We did the sissy loop around lower Bidwell Park but still got the teeshirt. How wonderful it is to be able to ride a bicycle and have lived healthy on this incredible planet for 500 postings on the blogosphere!

Friday, March 2, 2012

 In the ways of the world I don't do so well. The world itself is amazing and chuck full of stimulating, alarming and incredible things. I wanted to show the contrast between what is happening in nature here in the valley vs our day in the Sierra yesterday during the March 1st snowstorm. For once I didn't have the camera with me (because the wind and whipping abrasive snow made it hard to do anything.) The photo I did get and wanted to share would NOT upload-- it was just one of those amazing things-- the corridor of Hwy 20 just like a narrow white corridor between ghostly drooping giants. This little tunnel cave was something I discovered while walking on the road after getting us turned around and far from where we started --very slick and disconcerting road but it was neat to see this little cave with a set of tracks going in... definitely not human.
 On the way home, where Hwy 20 goes over the Yuba River there was this last gasp of the storm rainbow. I was so glad for this rain in a very dry winter...it provided a very good dumping of snow.
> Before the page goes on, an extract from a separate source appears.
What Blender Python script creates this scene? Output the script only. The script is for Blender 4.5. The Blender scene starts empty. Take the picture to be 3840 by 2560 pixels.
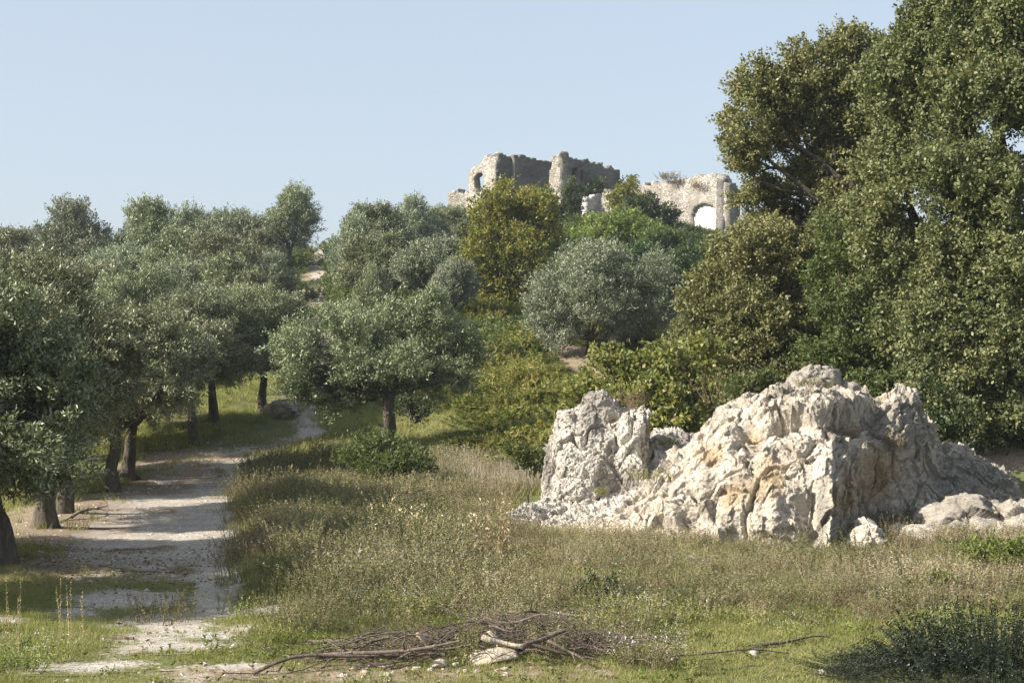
import bpy, math, time
import numpy as np
T0 = time.time()
sc = bpy.context.scene
COL = sc.collection

# ------------------------------------------------------------------ camera, sky, sun, exposure
CAM_Z, HY, FP = 3.5, 370.0, 1500.0          # eye height, horizon row and focal length on a 1024 px wide picture
cd = bpy.data.cameras.new('camera'); cam = bpy.data.objects.new('camera', cd); COL.objects.link(cam)
cam.location = (0, 0, CAM_Z); cam.rotation_euler = (math.radians(90), 0, 0)
cd.sensor_width = 36; cd.lens = 36 * FP / 1024; cd.shift_y = 29 / 1024
cd.clip_start = 0.1; cd.clip_end = 9000
sc.camera = cam
SUN_EL, SUN_DIR = math.radians(32.5), (-1.0, -0.38)          # towards the sun, seen from above
w = bpy.data.worlds.new('World'); sc.world = w; w.use_nodes = True
nt = w.node_tree; bg = nt.nodes['Background']; sky = nt.nodes.new('ShaderNodeTexSky')
sky.sky_type = 'NISHITA'; sky.sun_disc = False; sky.sun_elevation = SUN_EL
sky.sun_rotation = math.atan2(SUN_DIR[0], SUN_DIR[1])
sky.air_density = 1.0; sky.dust_density = 2.5; sky.ozone_density = 1.5; sky.altitude = 0
hz = nt.nodes.new('ShaderNodeMix'); hz.data_type = 'RGBA'; hz.inputs[0].default_value = .72; hz.inputs[7].default_value = (2.05, 2.27, 2.55, 1)   # milky late summer air
nt.links.new(sky.outputs[0], hz.inputs[6]); nt.links.new(hz.outputs[2], bg.inputs[0]); bg.inputs[1].default_value = 0.132
sd = bpy.data.lights.new('sun', 'SUN'); sun = bpy.data.objects.new('sun', sd); COL.objects.link(sun)
sd.energy = 5.0; sd.angle = math.radians(0.55); sd.color = (1.0, 0.93, 0.82)
n = math.hypot(*SUN_DIR)
from mathutils import Vector
sv = Vector((SUN_DIR[0] / n * math.cos(SUN_EL), SUN_DIR[1] / n * math.cos(SUN_EL), math.sin(SUN_EL)))
sun.rotation_euler = sv.to_track_quat('Z', 'Y').to_euler(); sun.location = (-30, 0, 40)
sc.view_settings.view_transform = 'Standard'; sc.view_settings.look = 'None'
sc.view_settings.exposure = 1.12; sc.view_settings.gamma = 1
sc.render.engine = 'CYCLES'
sc.cycles.max_bounces = 6; sc.cycles.diffuse_bounces = 3; sc.cycles.glossy_bounces = 2
sc.cycles.transmission_bounces = 3; sc.cycles.transparent_max_bounces = 4

# ------------------------------------------------------------------ noise and mesh helpers
def hsh(ix, iy, iz, seed):
    a = ix.astype(np.uint32) * np.uint32(374761393) + iy.astype(np.uint32) * np.uint32(668265263) \
        + iz.astype(np.uint32) * np.uint32(2147483647) + np.uint32((seed * 974711 + 12345) & 0xffffffff)
    a = (a ^ (a >> np.uint32(13))) * np.uint32(1274126177); a ^= a >> np.uint32(16)
    a = (a ^ (a >> np.uint32(15))) * np.uint32(2246822519); a ^= a >> np.uint32(13)
    return a.astype(np.float64) / 4294967296.0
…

 Still, I worry for fruit set because we had such high winds just after this photo with our house in the background was taken. I kind of can't help worrying-- we went to the Sustainability Conference at Chico State today and a lot of environmental issues are rumbling around in my head. Tomorrow though Michael is presenting on running a diesel vehicle on SVO (straight veggie oil.) I'll enjoy that.